TASK BRIEF: Lift out all lines below that contain "scene".
****
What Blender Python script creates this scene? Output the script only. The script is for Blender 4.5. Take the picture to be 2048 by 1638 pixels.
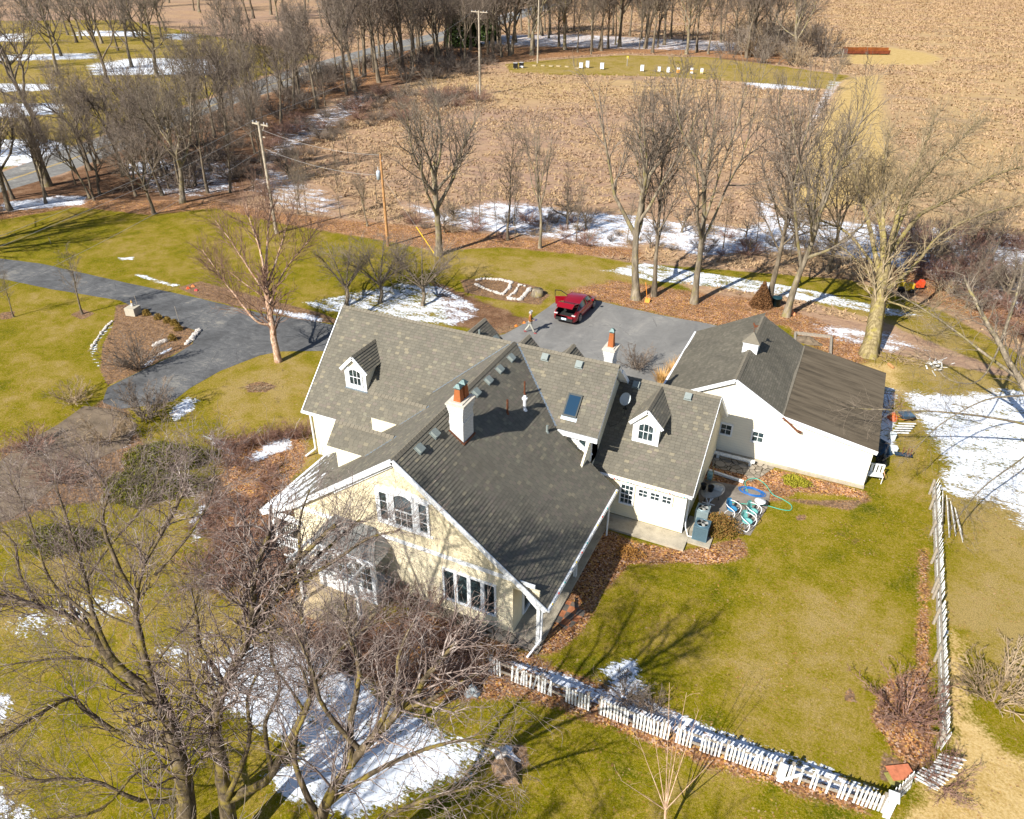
import bpy, math, random
import numpy as np
from mathutils import Vector, Matrix
from mathutils.noise import noise as pnoise
S = bpy.context.scene
for o in list(bpy.data.objects): bpy.data.objects.remove(o)
COL = S.collection
# ------------------------------------------------------------------ camera
CH = 25.0; FPX = 1512.0
TH, RO, YA = math.radians(31.85), math.radians(.365), math.radians(24.98)
_h = np.array([-math.sin(YA), math.cos(YA), 0]); _r = np.array([math.cos(YA), math.sin(YA), 0])
_f = _h*math.cos(TH)+np.array([0, 0, -math.sin(TH)]); _u = _h*math.sin(TH)+np.array([0, 0, math.cos(TH)])
CR = _r*math.cos(RO)+_u*math.sin(RO); CU = -_r*math.sin(RO)+_u*math.cos(RO); CF = _f
cam = bpy.data.cameras.new('camera'); camo = bpy.data.objects.new('camera', cam); COL.objects.link(camo)
cam.sensor_width = 36; cam.lens = FPX/2048*36; cam.clip_start = .2; cam.clip_end = 6000
M4 = Matrix(((CR[0], CU[0], -CF[0], 0), (CR[1], CU[1], -CF[1], 0), (CR[2], CU[2], -CF[2], CH), (0, 0, 0, 1)))
camo.matrix_world = M4; S.camera = camo
def G(px, py, z=0.0):
    "the place at height z that is seen at a point of the photograph (2048 px wide)"
    d = CF*FPX+CR*(px-1024)-CU*(py-819); t = (z-CH)/d[2]
    return np.array([0, 0, CH])+d*t
# ------------------------------------------------------------------ light
SUN_TO = np.array([.32, .945, -.775]); SUN_TO = SUN_TO/np.linalg.norm(SUN_TO)
elev = math.asin(-SUN_TO[2]); az = math.atan2(-SUN_TO[0], -SUN_TO[1])
W = bpy.data.worlds.new('World'); S.world = W; W.use_nodes = True
nt = W.node_tree; nt.nodes.clear()
sky = nt.nodes.new('ShaderNodeTexSky'); sky.sky_type = 'NISHITA'; sky.sun_disc = False
sky.sun_elevation = elev; sky.sun_rotation = az; sky.altitude = 200; sky.air_density = 1.0; sky.dust_density = .6; sky.ozone_density = 1.5
bg = nt.nodes.new('ShaderNodeBackground'); bg.inputs[1].default_value = .075
wo = nt.nodes.new('ShaderNodeOutputWorld'); nt.links.new(sky.outputs[0], bg.inputs[0]); nt.links.new(bg.outputs[0], wo.inputs[0])
sl = bpy.data.lights.new('sun', 'SUN'); sl.energy = 5.0; sl.angle = math.radians(.55); sl.color = (1, .95, .86)
so = bpy.data.objects.new('sun', sl); COL.objects.link(so); so.location = (0, 0, 60)
so.rotation_euler = Vector(SUN_TO).to_track_quat('-Z', 'Y').to_euler()
S.view_settings.view_transform = 'Standard'; S.view_settings.look = 'None'; S.view_settings.gamma = 1
S.view_settings.exposure = .82
S.render.engine = 'CYCLES'
S.cycles.max_bounces = 5; S.cycles.diffuse_bounces = 2; S.cycles.glossy_bounces = 3; S.cycles.transparent_max_bounces = 6
# ------------------------------------------------------------------ objects and tags
def tag(o, label=None, cat=None, group=None, kind=None):
    if label: o['label'] = label
    if cat: o['category'] = cat
    if group: o['group'] = group
    if kind: o['kind'] = kind
    return o
def root(name, loc=(0, 0, 0), label=None, cat=None, group=None, rz=0):
    o = bpy.data.objects.new(name, None); o.empty_display_size = .3; o.location = loc; o.rotation_euler = (0, 0, rz)
    COL.objects.link(o); return tag(o, label, cat, group)
KIDS = {}
def link_mesh(me, name, parent=None):
    o = bpy.data.objects.new(name, me); COL.objects.link(o)
    if parent is not None:
        o.parent = parent; KIDS.setdefault(parent.name, []).append(o)
    return o
def copy_tree(o, parent=None, loc=None, rz=None, sc=None, label=None, group=None):
    c = o.copy(); COL.objects.link(c); c.parent = parent
    if parent is not None: KIDS.setdefault(parent.name, []).append(c)
    if loc is not None: c.location = loc
    if rz is not None: c.rotation_euler = (0, 0, rz)
    if sc is not None: c.scale = (sc, sc, sc) if not hasattr(sc, '__len__') else sc
    if label: c['label'] = label
    if group: c['group'] = group
    for ch in list(KIDS.get(o.name, [])): copy_tree(ch, c)
    return c
def A(*v): return np.array(v, float)
def nrm(v):
    v = np.asarray(v, float); return v/(np.linalg.norm(v)+1e-12)
class MB:
    "collects faces of one mesh; org is taken off every point (the place of the thing's root)"
    def __init__(s, org=(0, 0, 0)): s.v = []; s.f = []; s.uv = []; s.mi = []; s.o = np.array(org, float); s.m = 0; s.sm = []; s.T = None
    def pts(s, P):
        i = len(s.v)
        for p in P:
            if s.T is not None:
                q = s.T @ Vector(p); p = (q[0], q[1], q[2])
            s.v.append((p[0]-s.o[0], p[1]-s.o[1], p[2]-s.o[2]))
        return i
    def face(s, P, uv=None, smooth=False):
        i = s.pts(P); s.f.append(tuple(range(i, i+len(P)))); s.mi.append(s.m); s.sm.append(smooth)
        s.uv.append(uv if uv is not None else [(0, 0)]*len(P)); return s
    def raw(s, P, F, smooth=False):
        i = s.pts(P)
        for f in F:
            s.f.append(tuple(i+k for k in f)); s.mi.append(s.m); s.sm.append(smooth); s.uv.append([(0, 0)]*len(f))
        return s
    def box(s, a, b, rz=0, c=None, uvs=True):
        x0, y0, z0 = a; x1, y1, z1 = b
        P = [A(x, y, z) for z in (z0, z1) for x, y in ((x0, y0), (x1, y0), (x1, y1), (x0, y1))]
        if rz:
            cx, cy = c if c is not None else ((x0+x1)/2, (y0+y1)/2); ca, sa = math.cos(rz), math.sin(rz)
            P = [A(cx+(p[0]-cx)*ca-(p[1]-cy)*sa, cy+(p[0]-cx)*sa+(p[1]-cy)*ca, p[2]) for p in P]
        for f in ((0, 3, 2, 1), (4, 5, 6, 7), (0, 1, 5, 4), (1, 2, 6, 5), (2, 3, 7, 6), (3, 0, 4, 7)):
            Q = [P[k] for k in f]
            if f[0] == 0 and f[1] == 3 or f[0] == 4: u = [(q[0], q[1]) for q in Q]
            elif f in ((0, 1, 5, 4), (2, 3, 7, 6)): u = [(q[0], q[2]) for q in Q]
            else: u = [(q[1], q[2]) for q in Q]
            s.face(Q, u)
        return s
    def obox(s, c, ux, uy, uz, hx, hy, hz):
        c = A(*c); ux, uy, uz = nrm(ux)*hx, nrm(uy)*hy, nrm(uz)*hz
        P = [c+a*ux+b*uy+d*uz for d in (-1, 1) for a, b in ((-1, -1), (1, -1), (1, 1), (-1, 1))]
        return s.raw(P, ((0, 3, 2, 1), (4, 5, 6, 7), (0, 1, 5, 4), (1, 2, 6, 5), (2, 3, 7, 6), (3, 0, 4, 7)))
    def bar(s, p, q, w, h, up=(0, 0, 1)):
        p, q = A(*p), A(*q); d = q-p; L = np.linalg.norm(d); t = d/L
        a = np.cross(t, up)
        if np.linalg.norm(a) < 1e-4: a = np.cross(t, (1, 0, 0))
        a = nrm(a); b = np.cross(a, t)
        return s.obox((p+q)/2, t, a, b, L/2, w/2, h/2)
    def prism(s, poly, n, t):
        "poly (3-D, planar) pushed along n by t"
        n = nrm(n)*t; P = [A(*p) for p in poly]; Q = [p+n for p in P]; k = len(P)
        ax = 0 if abs(n[1]) >= abs(n[0]) else 1
        uv = [(p[ax], p[2]) for p in P]
        s.face(P[::-1], uv[::-1]); s.face(Q, uv)
        for i in range(k):
            j = (i+1) % k; R_ = [P[i], P[j], Q[j], Q[i]]; s.face(R_, [(r[0]+r[1], r[2]) for r in R_])
        return s
    def tube(s, P, r, n=6, cap=True, smooth=True):
        P = np.array(P, float); m = len(P); r = np.broadcast_to(np.array(r, float), (m,))
        T = np.gradient(P, axis=0); T /= np.linalg.norm(T, axis=1)[:, None]+1e-9
        d = nrm(P[-1]-P[0]+1e-6); ref = A(0, 0, 1) if abs(d[2]) < .9 else A(1, 0, 0)
        V = []
        for i in range(m):
            a = nrm(np.cross(T[i], ref)); b = np.cross(T[i], a)
            for k in range(n):
                t = 2*math.pi*k/n; V.append(P[i]+r[i]*(math.cos(t)*a+math.sin(t)*b))
        F = [(i*n+k, i*n+(k+1) % n, (i+1)*n+(k+1) % n, (i+1)*n+k) for i in range(m-1) for k in range(n)]
        s.raw(V, F, smooth)
        if cap:
            s.raw(V[:n], [tuple(range(n))[::-1]]); s.raw(V[-n:], [tuple(range(n))])
        return s
    def cyl(s, c, r, h, n=16, r2=None, smooth=True): return s.tube([c, (c[0], c[1], c[2]+h)], [r, r if r2 is None else r2], n, True, smooth)
    def lathe(s, c, prof, n=16, sx=1, sy=1):
        V = []; m = len(prof)
        for (r, z) in prof:
            for k in range(n):
                t = 2*math.pi*k/n; V.append((c[0]+r*math.cos(t)*sx, c[1]+r*math.sin(t)*sy, c[2]+z))
        return s.raw(V, [(i*n+k, i*n+(k+1) % n, (i+1)*n+(k+1) % n, (i+1)*n+k) for i in range(m-1) for k in range(n)]+[tuple(range(n))[::-1], tuple((m-1)*n+k for k in range(n))], True)
    def build(s, name, mat, parent=None, label=None):
        me = bpy.data.meshes.new(name); me.from_pydata(s.v, [], s.f)
        for m in (mat if isinstance(mat, (list, tuple)) else [mat]): me.materials.append(m)
        me.polygons.foreach_set('material_index', s.mi); me.polygons.foreach_set('use_smooth', s.sm)
        uvl = me.uv_layers.new(name='uv'); uvl.data.foreach_set('uv', [c for f in s.uv for p in f for c in p])
        me.validate(); me.update()
        o = link_mesh(me, name, parent)
        if label: o['label'] = label
        return o
def np_mesh(name, V, F, mat, smooth=True):
    me = bpy.data.meshes.new(name); V = np.asarray(V, np.float32); F = np.asarray(F, np.int32); k = F.shape[1]
    me.vertices.add(len(V)); me.vertices.foreach_set('co', V.ravel()); me.loops.add(F.size); me.loops.foreach_set('vertex_index', F.ravel())
    me.polygons.add(len(F)); me.polygons.foreach_set('loop_start', np.arange(0, F.size, k, dtype=np.int32))
    if smooth: me.polygons.foreach_set('use_smooth', np.ones(len(F), bool))
    me.materials.append(mat); me.update(calc_edges=True); return me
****
SOLUTION FOR THIS TASK:
What Blender Python script creates this scene? Output the script only. The script is for Blender 4.5. Take the picture to be 2048 by 1638 pixels.
S = bpy.context.scene